To the existing data on the effects of substrate temperature, bias voltage, substrate current density, and deposition rate on the microstructure of hard physically vapour-deposited coatings, this paper adds new results on these phenomena, obtained by means of X-ray diffraction in Field-Merchant reflection mode for physically vapour-deposited TiN on AISI 304 and AISI H13 substrates. It could be shown that there is a combined effect on the preferential orientation of the coating of the nature of the substrate surface (metallurgical composition and preferential orientation) on the one hand and of the energy deposition per condensing atom on the other hand. Although the substrate surfaces of both materials are preferential orientation free, the coating starts to grow on AISI H13 without any preferential orientation independent of the applied voltage V= V b- V p ( V b is the bias voltage, and V p the plasma potential) in the range [−60 V, −160 V], as could be expected, whereas on AISI 304 a (200) orientation develops.
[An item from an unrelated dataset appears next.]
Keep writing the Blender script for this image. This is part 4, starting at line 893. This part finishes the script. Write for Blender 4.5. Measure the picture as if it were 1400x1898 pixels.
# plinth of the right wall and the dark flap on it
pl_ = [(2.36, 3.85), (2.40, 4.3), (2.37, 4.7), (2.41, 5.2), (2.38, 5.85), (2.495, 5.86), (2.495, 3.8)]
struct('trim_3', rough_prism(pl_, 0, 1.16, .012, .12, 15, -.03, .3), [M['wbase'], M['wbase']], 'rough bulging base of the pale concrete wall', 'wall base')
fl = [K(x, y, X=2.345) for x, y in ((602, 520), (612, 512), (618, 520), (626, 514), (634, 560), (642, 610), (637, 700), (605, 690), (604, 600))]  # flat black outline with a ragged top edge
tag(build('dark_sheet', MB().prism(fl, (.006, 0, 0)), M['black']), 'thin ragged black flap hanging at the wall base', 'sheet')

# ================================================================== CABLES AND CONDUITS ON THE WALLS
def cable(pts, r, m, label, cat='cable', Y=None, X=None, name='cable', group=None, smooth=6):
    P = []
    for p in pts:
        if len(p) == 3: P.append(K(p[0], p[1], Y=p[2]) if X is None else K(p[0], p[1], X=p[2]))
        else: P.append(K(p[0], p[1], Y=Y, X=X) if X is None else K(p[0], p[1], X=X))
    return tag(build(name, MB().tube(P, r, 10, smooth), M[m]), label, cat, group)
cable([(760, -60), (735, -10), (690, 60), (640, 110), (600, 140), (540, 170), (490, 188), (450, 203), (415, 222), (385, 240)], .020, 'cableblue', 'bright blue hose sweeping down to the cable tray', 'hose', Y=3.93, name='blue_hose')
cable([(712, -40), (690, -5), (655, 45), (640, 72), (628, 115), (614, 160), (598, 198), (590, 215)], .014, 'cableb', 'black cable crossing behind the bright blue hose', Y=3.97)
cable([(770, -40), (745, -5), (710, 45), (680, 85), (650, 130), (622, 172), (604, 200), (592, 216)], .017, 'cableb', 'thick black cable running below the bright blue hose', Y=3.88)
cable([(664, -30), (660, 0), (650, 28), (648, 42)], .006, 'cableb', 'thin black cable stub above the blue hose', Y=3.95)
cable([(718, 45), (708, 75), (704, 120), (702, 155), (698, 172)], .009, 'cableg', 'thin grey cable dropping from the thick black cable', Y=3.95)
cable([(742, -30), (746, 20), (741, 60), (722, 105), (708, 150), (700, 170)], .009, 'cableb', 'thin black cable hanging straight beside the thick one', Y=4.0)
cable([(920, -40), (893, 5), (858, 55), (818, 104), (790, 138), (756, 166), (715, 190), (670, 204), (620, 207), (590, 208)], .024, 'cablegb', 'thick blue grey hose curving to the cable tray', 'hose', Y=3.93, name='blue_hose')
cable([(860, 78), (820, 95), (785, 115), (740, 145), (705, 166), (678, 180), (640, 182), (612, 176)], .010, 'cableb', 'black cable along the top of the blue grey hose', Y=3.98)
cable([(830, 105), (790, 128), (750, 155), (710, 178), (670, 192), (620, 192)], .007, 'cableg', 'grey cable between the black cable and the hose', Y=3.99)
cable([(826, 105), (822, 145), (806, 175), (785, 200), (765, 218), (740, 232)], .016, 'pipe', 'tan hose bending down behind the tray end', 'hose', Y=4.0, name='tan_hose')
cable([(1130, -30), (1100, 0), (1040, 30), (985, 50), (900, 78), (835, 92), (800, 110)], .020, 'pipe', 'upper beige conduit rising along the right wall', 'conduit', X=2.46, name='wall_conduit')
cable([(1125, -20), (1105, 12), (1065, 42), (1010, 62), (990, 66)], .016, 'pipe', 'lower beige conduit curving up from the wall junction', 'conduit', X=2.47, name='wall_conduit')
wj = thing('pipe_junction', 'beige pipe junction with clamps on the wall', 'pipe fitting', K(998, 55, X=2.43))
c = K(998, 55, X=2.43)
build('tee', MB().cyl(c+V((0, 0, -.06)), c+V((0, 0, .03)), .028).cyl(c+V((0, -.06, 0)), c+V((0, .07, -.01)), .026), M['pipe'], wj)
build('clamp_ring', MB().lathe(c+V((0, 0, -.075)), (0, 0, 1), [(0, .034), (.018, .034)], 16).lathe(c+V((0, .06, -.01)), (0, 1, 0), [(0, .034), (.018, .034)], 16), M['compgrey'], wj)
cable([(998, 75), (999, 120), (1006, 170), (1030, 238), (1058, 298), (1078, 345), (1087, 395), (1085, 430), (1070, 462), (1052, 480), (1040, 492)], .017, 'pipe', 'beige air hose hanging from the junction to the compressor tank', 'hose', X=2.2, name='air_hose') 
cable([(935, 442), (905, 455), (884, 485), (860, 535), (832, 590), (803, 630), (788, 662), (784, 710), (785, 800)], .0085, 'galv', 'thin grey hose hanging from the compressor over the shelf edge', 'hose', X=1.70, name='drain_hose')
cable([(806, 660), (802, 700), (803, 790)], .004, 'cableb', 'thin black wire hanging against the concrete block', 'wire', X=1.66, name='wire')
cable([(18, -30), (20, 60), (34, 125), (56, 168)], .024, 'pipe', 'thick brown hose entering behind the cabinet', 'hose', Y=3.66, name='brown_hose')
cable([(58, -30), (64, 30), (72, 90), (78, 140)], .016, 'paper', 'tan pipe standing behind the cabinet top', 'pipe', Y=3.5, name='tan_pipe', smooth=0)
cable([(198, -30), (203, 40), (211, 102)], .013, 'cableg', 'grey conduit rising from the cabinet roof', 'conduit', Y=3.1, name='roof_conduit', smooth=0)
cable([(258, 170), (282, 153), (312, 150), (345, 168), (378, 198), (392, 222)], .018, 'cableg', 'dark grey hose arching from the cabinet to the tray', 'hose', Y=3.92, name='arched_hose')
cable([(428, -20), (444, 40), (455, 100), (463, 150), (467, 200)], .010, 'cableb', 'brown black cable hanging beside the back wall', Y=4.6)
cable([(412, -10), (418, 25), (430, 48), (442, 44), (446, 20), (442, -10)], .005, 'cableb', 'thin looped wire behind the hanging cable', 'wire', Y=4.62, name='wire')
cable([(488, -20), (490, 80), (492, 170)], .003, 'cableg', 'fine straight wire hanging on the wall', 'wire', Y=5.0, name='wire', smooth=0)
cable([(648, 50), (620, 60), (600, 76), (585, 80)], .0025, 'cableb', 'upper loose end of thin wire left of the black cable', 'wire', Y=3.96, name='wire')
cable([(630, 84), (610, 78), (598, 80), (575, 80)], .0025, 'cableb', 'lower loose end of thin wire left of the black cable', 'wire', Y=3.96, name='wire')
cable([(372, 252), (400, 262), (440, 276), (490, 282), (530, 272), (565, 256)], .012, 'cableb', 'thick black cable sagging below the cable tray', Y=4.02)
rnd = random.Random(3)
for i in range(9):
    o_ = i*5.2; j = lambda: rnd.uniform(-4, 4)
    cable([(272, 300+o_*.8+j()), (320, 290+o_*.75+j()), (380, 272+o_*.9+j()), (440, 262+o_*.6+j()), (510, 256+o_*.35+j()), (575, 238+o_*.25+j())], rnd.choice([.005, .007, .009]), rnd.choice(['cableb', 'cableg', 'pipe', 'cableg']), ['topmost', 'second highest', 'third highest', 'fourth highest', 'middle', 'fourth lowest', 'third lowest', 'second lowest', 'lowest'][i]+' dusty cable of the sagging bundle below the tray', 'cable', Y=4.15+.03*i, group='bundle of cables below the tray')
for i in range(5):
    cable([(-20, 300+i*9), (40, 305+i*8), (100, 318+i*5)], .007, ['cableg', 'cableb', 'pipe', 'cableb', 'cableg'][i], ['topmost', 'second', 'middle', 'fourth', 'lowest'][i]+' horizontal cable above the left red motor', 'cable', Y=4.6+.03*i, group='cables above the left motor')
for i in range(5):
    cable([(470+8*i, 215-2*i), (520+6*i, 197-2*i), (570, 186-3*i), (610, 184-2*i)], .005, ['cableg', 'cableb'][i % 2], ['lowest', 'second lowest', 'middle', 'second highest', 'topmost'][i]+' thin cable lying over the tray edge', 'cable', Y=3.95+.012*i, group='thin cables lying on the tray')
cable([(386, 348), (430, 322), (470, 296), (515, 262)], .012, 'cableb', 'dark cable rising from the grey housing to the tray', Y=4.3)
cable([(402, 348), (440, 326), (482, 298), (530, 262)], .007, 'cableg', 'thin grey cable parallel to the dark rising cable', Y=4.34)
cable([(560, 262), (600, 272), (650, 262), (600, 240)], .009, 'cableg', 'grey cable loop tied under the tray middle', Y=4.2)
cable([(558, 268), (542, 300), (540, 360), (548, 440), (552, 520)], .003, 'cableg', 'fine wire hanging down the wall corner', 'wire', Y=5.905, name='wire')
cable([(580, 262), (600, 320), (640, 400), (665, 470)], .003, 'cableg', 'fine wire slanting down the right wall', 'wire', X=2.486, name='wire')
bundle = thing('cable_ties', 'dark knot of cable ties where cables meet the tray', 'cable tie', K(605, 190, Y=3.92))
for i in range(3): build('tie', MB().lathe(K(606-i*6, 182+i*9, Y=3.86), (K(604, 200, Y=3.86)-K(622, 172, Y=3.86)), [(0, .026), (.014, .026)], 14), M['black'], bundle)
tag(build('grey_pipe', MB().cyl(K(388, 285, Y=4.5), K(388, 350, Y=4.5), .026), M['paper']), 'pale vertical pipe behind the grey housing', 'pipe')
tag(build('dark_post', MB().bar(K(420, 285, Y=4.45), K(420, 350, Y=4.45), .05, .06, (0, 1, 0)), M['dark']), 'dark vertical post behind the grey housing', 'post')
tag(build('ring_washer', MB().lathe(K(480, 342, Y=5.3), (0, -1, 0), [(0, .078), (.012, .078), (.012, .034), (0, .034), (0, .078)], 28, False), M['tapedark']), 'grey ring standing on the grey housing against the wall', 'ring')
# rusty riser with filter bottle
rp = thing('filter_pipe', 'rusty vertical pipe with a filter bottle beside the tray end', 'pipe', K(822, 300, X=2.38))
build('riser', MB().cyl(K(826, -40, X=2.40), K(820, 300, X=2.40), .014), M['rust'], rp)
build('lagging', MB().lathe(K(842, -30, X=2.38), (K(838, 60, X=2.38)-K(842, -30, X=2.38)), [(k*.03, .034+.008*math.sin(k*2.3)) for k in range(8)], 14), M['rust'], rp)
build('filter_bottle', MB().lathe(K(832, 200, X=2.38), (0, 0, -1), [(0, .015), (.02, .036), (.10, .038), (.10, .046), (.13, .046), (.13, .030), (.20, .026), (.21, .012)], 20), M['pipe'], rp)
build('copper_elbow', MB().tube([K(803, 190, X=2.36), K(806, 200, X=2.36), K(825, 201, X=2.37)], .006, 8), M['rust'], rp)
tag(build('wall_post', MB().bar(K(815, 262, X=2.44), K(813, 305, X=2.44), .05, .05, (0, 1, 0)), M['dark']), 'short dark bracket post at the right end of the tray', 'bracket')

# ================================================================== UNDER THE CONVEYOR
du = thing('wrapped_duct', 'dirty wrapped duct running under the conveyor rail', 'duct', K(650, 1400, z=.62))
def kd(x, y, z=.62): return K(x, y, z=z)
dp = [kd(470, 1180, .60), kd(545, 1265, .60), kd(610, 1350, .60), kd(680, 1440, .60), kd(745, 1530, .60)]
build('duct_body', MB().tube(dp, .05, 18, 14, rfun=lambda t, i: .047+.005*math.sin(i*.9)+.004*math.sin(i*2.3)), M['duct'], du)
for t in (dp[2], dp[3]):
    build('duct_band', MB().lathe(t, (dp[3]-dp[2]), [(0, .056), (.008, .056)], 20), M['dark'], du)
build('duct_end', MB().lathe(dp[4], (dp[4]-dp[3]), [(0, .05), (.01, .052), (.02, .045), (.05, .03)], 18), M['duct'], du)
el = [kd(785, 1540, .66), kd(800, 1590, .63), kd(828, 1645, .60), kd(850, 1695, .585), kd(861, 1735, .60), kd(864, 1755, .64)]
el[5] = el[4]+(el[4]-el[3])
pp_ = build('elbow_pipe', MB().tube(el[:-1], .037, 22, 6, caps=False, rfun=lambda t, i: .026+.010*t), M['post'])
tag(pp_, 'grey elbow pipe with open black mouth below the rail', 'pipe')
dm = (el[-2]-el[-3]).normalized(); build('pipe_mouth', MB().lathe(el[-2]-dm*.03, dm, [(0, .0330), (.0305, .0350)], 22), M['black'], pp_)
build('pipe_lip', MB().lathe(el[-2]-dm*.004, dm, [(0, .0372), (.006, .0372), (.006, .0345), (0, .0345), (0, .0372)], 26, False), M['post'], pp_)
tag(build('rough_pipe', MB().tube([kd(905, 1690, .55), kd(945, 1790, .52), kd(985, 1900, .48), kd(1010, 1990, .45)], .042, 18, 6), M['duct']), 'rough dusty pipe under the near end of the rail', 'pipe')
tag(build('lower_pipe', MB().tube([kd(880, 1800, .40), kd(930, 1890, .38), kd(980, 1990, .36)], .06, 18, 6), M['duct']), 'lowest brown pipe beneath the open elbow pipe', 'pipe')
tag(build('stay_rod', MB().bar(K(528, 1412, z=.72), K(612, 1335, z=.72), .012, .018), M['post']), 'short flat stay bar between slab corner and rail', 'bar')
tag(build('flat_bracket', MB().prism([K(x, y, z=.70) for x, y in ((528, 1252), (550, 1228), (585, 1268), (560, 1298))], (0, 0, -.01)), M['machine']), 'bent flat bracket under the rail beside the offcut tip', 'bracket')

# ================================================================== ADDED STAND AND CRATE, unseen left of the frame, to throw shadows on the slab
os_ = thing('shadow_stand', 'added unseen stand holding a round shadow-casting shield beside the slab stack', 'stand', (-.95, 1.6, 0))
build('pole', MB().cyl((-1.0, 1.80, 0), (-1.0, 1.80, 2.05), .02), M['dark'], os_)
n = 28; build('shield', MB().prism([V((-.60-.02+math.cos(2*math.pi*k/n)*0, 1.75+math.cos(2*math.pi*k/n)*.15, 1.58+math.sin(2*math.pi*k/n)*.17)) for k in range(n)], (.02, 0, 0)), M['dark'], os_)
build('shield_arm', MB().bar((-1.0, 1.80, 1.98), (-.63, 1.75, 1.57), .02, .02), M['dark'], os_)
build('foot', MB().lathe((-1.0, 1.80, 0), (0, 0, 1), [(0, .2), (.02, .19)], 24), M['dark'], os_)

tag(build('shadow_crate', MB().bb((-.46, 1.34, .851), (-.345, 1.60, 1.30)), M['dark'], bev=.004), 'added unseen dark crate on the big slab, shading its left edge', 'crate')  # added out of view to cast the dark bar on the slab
At larger thickness (about 1.5 μm) a (220)−(111) texture is observed for both substrate materials with a mosaic spread of about 8−10° for both orientations, except for the − 60 V case for AISI H13, where a mosaic spread of about 34° is observed for the (111) orientation, and for the − 60 V case for AISI 304 where the initial (200) texture has survived with a small increase in mosaic spread to about 9°. Data on the internal macroscopic residual stresses for TiN on AISI H13 show that they are compressive and that they decrease with decreasing energy deposition. Because in this case a larger mosaic spread of the preferential orientation is observed at lower energy depositions, this indicates the effect that mosaic spread may have on internal stresses. It is also observed, on samples of ASP 23, that properties such as hardness and conformai cracking in a scratch test are changing with the amount of compressive stress in such a way that real functional properties, such as wear resistance, might deteriorate with decreasing compressive stress. Finally, the analysis of ( d hki , sin 2 ψ)curves, which is made in order to determine the amount of stress in the coating, has shown that the observed ψ +− ψ −splitting can, in the present case, largely be explained on the basis of the observed preferential orientation.